Unerklärte Lohndifferenz: Die unerklärte Lohndifferenz entsteht aufgrund eines unbewussten Bias. Frauen erhalten weniger Lohn für dieselbe Tätigkeit wie ein Mann – mit den genau gleichen Voraussetzungen – weil ihnen beispielsweise weniger zugetraut wird und die Männer als Ernährer mehr Geld verdienen müssen. Dieser Bias entsteht vor allem in männertypischen Branchen wie dem Bau, der Landwirtschaft sowie in der Finanz- und Versicherungswelt. Diese Lohndifferenz ist sehr schwierig zu beseitigen, weil sie eben unerklärt ist. Personalverantwortliche müssten darauf aufmerksam werden und sich darum bemühen, die Löhne fair zu gestalten.

Frauen und Finanzen

Frauen sollten ihre finanziellen Kompetenzen schärfen. Und zwar so früh wie möglich. Das empfiehlt auch Althaus. Wann muss ich anfangen zu sparen? Wie kann ich investieren? Und wie kann ich Lohnforderungen durchbringen? Solche Fragen müssen sie sich stellen – und nach Antworten suchen. «Viele Frauen denken, dass Finanzen total langweilig sind, dabei können sie mega sexy sein», bekräftigt Althaus. Die Finanzbloggerin und ihr Mann besuchen regelmässig Kurse und Seminare, um ihr Wissen zu verfeinern. Heute sind beide abgesichert und können finanziell unabhängig voneinander agieren.

Dafür braucht es eine Auseinandersetzung und ehrliche Kommunikation. «Man muss sich finanziell gläsern machen», so Althaus.
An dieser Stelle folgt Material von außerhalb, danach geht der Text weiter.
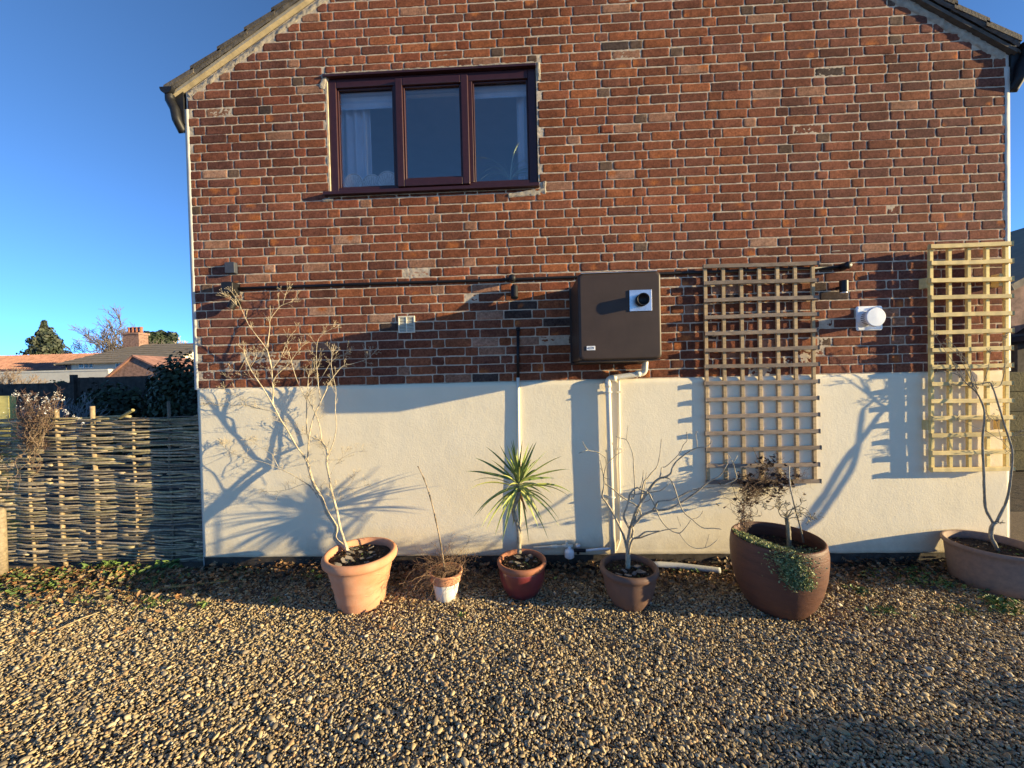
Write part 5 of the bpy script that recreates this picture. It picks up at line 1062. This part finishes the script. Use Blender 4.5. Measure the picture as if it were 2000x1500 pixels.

Und gerade am Anfang einer Beziehung seien Finanzen häufig ein Tabu-Thema. Die zweifache Mutter möchte betonen, wie spannend es sein kann, über Finanzen zu reden. «Es gibt ganz viele interessante Themen, über die man sich als Paar austauschen kann. Was denkst du über Geld? Wie bist du aufgewachsen? Was willst du deinen Kindern mitgeben?» Und wenn man die Grundprinzipien von Finanzen verstanden habe, sei es auch gar nicht so kompliziert. 

Ein fairer Lohn bedeutet mehr als nur finanziellen Ausgleich – er steht für Unabhängigkeit und ermöglicht ein selbstbestimmtes Leben.
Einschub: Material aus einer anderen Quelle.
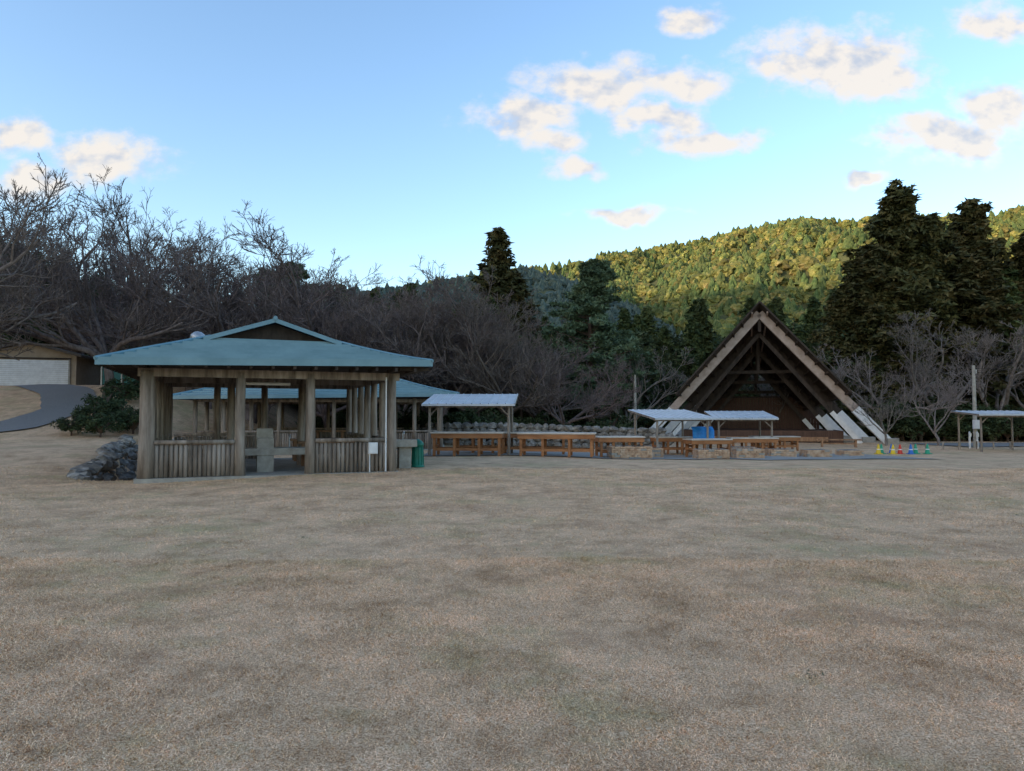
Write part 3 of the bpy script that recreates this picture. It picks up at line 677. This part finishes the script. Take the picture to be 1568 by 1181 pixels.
sh.box((0,.02,.75),(2.3,.03,1.2),M_tealw); sh.box((0,.8,2.12),(3.0,2.2,.1),M_broof,Matrix.Rotation(R(6),3,'X')); sh.obj('storage_shed')
# ------------------------------------------------------------ sun, sky, clouds
EL=10
el=R(EL); sd=Vector((-.85*math.cos(el),-.527*math.cos(el),math.sin(el))).normalized()
l=bpy.data.lights.new('sun','SUN'); l.energy=4.7; l.angle=R(.5); l.color=(1,.79,.54)
lo=bpy.data.objects.new('sun',l); sc.collection.objects.link(lo); lo.rotation_euler=sd.to_track_quat('Z','Y').to_euler()
w=bpy.data.worlds.new('World'); sc.world=w; w.use_nodes=True; nt=w.node_tree; N=nt.nodes;L=nt.links; bg_=N['Background']
sky=N.new('ShaderNodeTexSky'); sky.sky_type='NISHITA'; sky.sun_disc=False; sky.sun_elevation=R(EL); sky.sun_rotation=R(238.2); sky.air_density=1.0; sky.dust_density=1.5; sky.ozone_density=1.5; sky.altitude=200
STR=.47
tc=N.new('ShaderNodeTexCoord'); sep=N.new('ShaderNodeSeparateXYZ'); L.new(tc.outputs['Generated'],sep.inputs[0])
def math_(op,a,b=None,clamp=False):
    n=N.new('ShaderNodeMath'); n.operation=op; n.use_clamp=clamp
    for i,v in enumerate((a,b)):
        if v is None: continue
        if isinstance(v,(int,float)): n.inputs[i].default_value=v
        else: L.new(v,n.inputs[i])
    return n.outputs[0]
yc=math_('MAXIMUM',sep.outputs[1],.05)
u=math_('DIVIDE',sep.outputs[0],yc); v=math_('DIVIDE',sep.outputs[2],yc)
cb=N.new('ShaderNodeCombineXYZ'); L.new(u,cb.inputs[0]); L.new(v,cb.inputs[1])
def noise(vec,s,d,r,off=(0,0,0),st=(1,1,1)):
    mp=N.new('ShaderNodeMapping'); mp.inputs['Location'].default_value=off; mp.inputs['Scale'].default_value=st; L.new(vec,mp.inputs[0])
    n=N.new('ShaderNodeTexNoise'); n.inputs['Scale'].default_value=s; n.inputs['Detail'].default_value=d; n.inputs['Roughness'].default_value=r; L.new(mp.outputs[0],n.inputs[0]); return n
wn=noise(cb.outputs[0],9,3,.6); vm=N.new('ShaderNodeVectorMath'); vm.operation='SUBTRACT'; L.new(wn.outputs['Color'],vm.inputs[0]); vm.inputs[1].default_value=(.5,.5,.5)
v2=N.new('ShaderNodeVectorMath'); v2.operation='SCALE'; L.new(vm.outputs[0],v2.inputs[0]); v2.inputs['Scale'].default_value=.08
v3=N.new('ShaderNodeVectorMath'); v3.operation='ADD'; L.new(cb.outputs[0],v3.inputs[0]); L.new(v2.outputs[0],v3.inputs[1])
cl=[(155,228,105,44),(15,200,60,34),(915,118,125,48),(800,175,90,36),(860,215,65,24),(885,250,55,18),(1060,115,70,38),(1010,165,85,32),(1080,205,100,28),(1290,80,155,62),(1350,120,95,46),(1065,12,60,30),(1460,208,130,46),(1535,165,80,52),(1545,22,80,36),(965,318,80,14),(1330,268,38,12),(30,275,60,36)]
f=None
for (a,b,c,d) in cl:
    s=N.new('ShaderNodeVectorMath'); s.operation='MULTIPLY_ADD'; L.new(v3.outputs[0],s.inputs[0]); s.inputs[1].default_value=(1090/c,1090/d,0); s.inputs[2].default_value=(-(a-784)/c,-(635-b)/d,0)
    ln=N.new('ShaderNodeVectorMath'); ln.operation='LENGTH'; L.new(s.outputs[0],ln.inputs[0])
    q=ln.outputs['Value']; f=q if f is None else math_('MINIMUM',f,q)
f=math_('SUBTRACT',1,f)
n1=noise(cb.outputs[0],14,7,.6,st=(1,1.4,1)); n2=noise(cb.outputs[0],14,3,.6,off=(.012,-.02,0),st=(1,1.4,1))
den=math_('ADD',math_('MULTIPLY',f,1.2),math_('MULTIPLY',math_('SUBTRACT',n1.outputs[0],.48),2.4))
mr=N.new('ShaderNodeMapRange'); mr.interpolation_type='SMOOTHSTEP'; mr.inputs[1].default_value=-.15; mr.inputs[2].default_value=.80; L.new(den,mr.inputs[0])
msk=math_('MULTIPLY',mr.outputs[0],math_('GREATER_THAN',sep.outputs[1],.06)); 
mf=N.new('ShaderNodeMapRange'); mf.inputs[1].default_value=-.8; mf.inputs[2].default_value=-.1; L.new(f,mf.inputs[0])
msk=math_('MULTIPLY',msk,mf.outputs[0]); msk=math_('MULTIPLY',msk,.94)
shd=math_('ADD',math_('MULTIPLY',math_('SUBTRACT',n1.outputs[0],n2.outputs[0]),3.2),.70,True)
cr=N.new('ShaderNodeValToRGB'); L.new(shd,cr.inputs[0]); e=cr.color_ramp.elements
e[0].position=.1;e[0].color=(.60,.65,.75,1); e[1].position=.75;e[1].color=(.96,.89,.81,1)
sc1=N.new('ShaderNodeVectorMath'); sc1.operation='SCALE'; L.new(cr.outputs[0],sc1.inputs[0]); sc1.inputs['Scale'].default_value=1/STR
hs=N.new('ShaderNodeHueSaturation'); hs.inputs['Saturation'].default_value=1.10; hs.inputs['Hue'].default_value=.505; L.new(sky.outputs[0],hs.inputs['Color'])
mx=N.new('ShaderNodeMix'); mx.data_type='RGBA'; mx.clamp_result=False; L.new(msk,mx.inputs[0]); L.new(hs.outputs[0],mx.inputs[6]); L.new(sc1.outputs[0],mx.inputs[7])
L.new(mx.outputs[2],bg_.inputs[0]); bg_.inputs[1].default_value=STR
# ------------------------------------------------------------ camera
cam=bpy.data.cameras.new('camera'); co=bpy.data.objects.new('camera',cam); sc.collection.objects.link(co)
co.location=(0,0,1.6); co.rotation_euler=(R(90+2.36),0,0); cam.lens=25.03; cam.sensor_width=36; cam.clip_end=8000; sc.camera=co
sc.view_settings.view_transform='Standard'; sc.view_settings.look='None'; sc.view_settings.exposure=0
Finanzielle Unabhängigkeit für Selbstbestimmung

Das übergeordnete Ziel sind eigentlich die Selbstermächtigung der Frau sowie die Gleichstellung zwischen Mann und Frau, damit beide Teilzeit arbeiten können und sich so eine gleichberechtigte Entwicklung abzeichnet. «Dabei geht es nicht nur darum, dass sich Frauen immer das kaufen können, was sie wollen, sondern auch um die Möglichkeit, eine Beziehung dann zu verlassen, wann sie wollen», erklärt Althaus, «und nicht aufgrund einer finanziellen Abhängigkeit darin gefangen sind.»
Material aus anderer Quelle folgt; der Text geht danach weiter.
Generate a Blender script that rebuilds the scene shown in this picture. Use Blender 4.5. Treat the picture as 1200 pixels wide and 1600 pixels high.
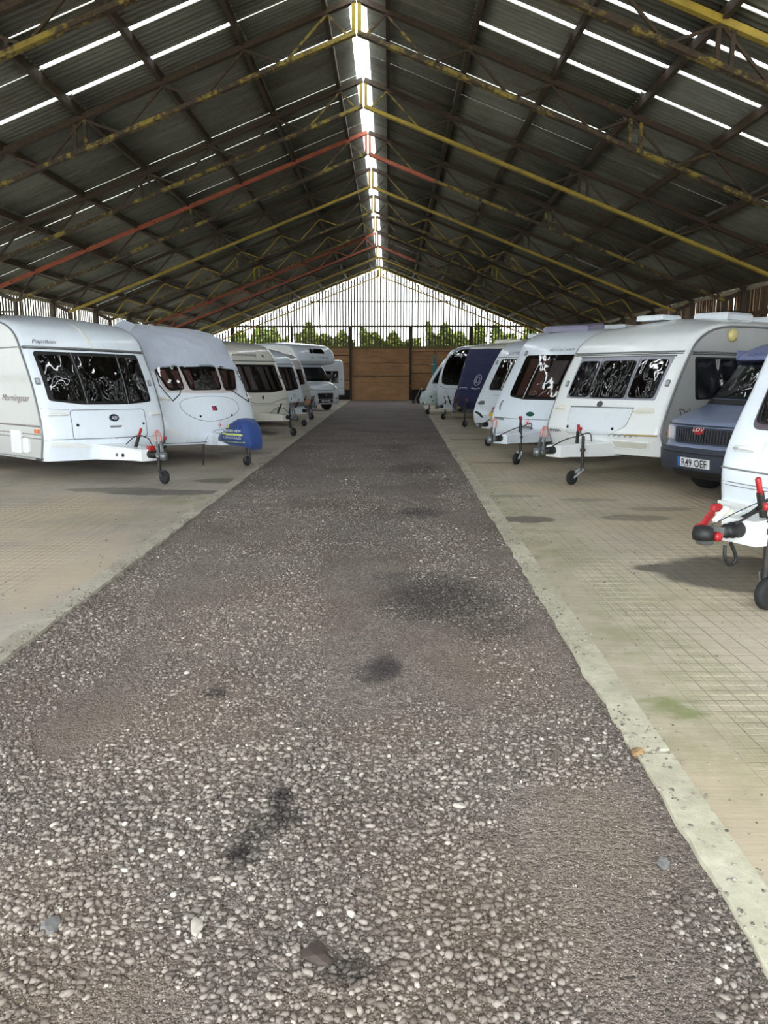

Ein fairer Lohn bedeutet mehr als nur finanziellen Ausgleich – er steht für Unabhängigkeit und ermöglicht ein selbstbestimmtes Leben. Denn finanzielle Unabhängigkeit bedeutet finanzielle Freiheit. Diese Freiheit erlaubt es Frauen, ihre Lebensentscheidungen unabhängig von finanziellen Zwängen zu treffen, ihre beruflichen Ambitionen zu verfolgen und gleichzeitig eine stabile Zukunft für sich und ihre Familien zu sichern.